**Supplied data**
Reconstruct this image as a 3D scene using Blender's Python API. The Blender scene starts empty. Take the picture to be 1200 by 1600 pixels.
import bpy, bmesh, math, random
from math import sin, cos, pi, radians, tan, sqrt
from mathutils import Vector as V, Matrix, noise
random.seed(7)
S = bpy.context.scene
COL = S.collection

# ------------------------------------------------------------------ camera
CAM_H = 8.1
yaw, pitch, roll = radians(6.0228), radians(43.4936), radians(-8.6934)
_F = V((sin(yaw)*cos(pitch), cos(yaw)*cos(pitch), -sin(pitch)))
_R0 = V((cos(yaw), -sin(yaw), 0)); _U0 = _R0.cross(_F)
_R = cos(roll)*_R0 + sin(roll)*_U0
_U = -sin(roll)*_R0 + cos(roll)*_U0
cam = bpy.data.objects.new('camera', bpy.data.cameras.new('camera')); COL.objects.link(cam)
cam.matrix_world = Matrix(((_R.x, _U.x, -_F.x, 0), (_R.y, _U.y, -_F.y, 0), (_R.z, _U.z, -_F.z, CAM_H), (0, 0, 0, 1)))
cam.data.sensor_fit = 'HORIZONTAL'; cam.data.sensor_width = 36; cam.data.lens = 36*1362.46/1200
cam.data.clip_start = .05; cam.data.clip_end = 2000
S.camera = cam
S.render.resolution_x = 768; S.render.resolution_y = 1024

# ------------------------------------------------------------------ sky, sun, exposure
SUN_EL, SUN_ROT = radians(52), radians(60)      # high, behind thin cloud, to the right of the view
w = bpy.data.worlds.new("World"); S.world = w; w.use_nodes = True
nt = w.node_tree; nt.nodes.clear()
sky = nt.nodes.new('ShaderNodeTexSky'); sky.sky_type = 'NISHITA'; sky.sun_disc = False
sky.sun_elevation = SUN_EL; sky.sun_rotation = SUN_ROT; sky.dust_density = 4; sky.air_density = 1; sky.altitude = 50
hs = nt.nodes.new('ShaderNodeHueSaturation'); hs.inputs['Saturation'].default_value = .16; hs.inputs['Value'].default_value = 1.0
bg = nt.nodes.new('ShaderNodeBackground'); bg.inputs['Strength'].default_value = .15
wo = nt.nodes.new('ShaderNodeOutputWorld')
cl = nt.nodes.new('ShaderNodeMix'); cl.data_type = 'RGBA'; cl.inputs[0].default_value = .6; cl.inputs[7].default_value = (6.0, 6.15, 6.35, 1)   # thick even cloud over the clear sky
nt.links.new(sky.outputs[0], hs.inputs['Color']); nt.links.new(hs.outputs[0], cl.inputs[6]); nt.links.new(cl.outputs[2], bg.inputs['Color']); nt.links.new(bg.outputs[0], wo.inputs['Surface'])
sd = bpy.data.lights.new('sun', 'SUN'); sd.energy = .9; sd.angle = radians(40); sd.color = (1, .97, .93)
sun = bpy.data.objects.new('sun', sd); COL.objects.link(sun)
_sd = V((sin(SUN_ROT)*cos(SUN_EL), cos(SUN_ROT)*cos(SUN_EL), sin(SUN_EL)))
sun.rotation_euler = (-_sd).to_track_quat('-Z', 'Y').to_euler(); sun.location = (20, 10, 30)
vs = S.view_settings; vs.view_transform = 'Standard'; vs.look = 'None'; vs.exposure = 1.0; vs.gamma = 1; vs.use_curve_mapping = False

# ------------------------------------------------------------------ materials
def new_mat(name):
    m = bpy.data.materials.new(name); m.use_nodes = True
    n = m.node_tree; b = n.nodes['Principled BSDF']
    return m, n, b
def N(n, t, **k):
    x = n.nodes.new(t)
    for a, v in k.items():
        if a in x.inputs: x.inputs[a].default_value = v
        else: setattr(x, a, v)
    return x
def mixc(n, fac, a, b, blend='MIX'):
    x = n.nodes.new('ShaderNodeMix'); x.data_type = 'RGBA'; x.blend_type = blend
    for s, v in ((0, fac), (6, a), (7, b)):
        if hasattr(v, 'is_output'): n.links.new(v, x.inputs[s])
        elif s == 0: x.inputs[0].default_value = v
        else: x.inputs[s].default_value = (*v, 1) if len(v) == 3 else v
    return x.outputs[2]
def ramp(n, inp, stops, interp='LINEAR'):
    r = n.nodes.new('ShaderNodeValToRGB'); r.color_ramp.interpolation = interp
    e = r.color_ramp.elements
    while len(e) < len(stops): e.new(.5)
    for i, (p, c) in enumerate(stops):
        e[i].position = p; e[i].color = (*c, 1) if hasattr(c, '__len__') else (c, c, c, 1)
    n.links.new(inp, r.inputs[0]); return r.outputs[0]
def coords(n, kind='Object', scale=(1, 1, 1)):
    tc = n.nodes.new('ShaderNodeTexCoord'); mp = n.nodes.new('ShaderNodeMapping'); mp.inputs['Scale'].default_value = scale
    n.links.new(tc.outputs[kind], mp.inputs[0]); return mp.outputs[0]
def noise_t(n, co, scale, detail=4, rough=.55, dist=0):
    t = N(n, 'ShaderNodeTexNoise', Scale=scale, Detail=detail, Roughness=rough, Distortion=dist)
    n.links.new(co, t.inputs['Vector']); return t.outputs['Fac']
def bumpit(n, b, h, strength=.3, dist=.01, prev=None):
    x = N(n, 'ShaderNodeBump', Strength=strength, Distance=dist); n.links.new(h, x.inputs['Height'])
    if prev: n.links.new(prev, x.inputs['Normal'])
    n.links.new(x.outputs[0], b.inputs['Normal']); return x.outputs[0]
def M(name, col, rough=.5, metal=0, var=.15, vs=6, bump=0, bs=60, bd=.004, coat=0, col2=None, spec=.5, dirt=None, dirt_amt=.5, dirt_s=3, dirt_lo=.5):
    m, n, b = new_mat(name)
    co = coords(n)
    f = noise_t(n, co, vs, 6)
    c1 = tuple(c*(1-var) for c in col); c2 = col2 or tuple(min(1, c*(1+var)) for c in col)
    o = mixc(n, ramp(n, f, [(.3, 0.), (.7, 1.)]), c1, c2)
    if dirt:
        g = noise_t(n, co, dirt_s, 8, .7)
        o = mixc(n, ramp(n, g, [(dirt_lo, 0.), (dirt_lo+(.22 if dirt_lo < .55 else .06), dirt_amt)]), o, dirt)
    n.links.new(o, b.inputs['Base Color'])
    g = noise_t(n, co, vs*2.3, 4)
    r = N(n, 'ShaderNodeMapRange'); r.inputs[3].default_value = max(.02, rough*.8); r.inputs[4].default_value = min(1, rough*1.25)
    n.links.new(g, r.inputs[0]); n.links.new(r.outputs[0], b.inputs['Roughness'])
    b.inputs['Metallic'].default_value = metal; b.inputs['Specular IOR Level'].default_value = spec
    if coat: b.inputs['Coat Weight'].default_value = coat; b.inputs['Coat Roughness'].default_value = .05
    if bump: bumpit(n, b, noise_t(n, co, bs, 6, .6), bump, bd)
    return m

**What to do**
Copy out every line of the listing that contains the string "scene".

**Full output**
Reconstruct this image as a 3D scene using Blender's Python API. The Blender scene starts empty. Take the picture to be 1200 by 1600 pixels.
S = bpy.context.scene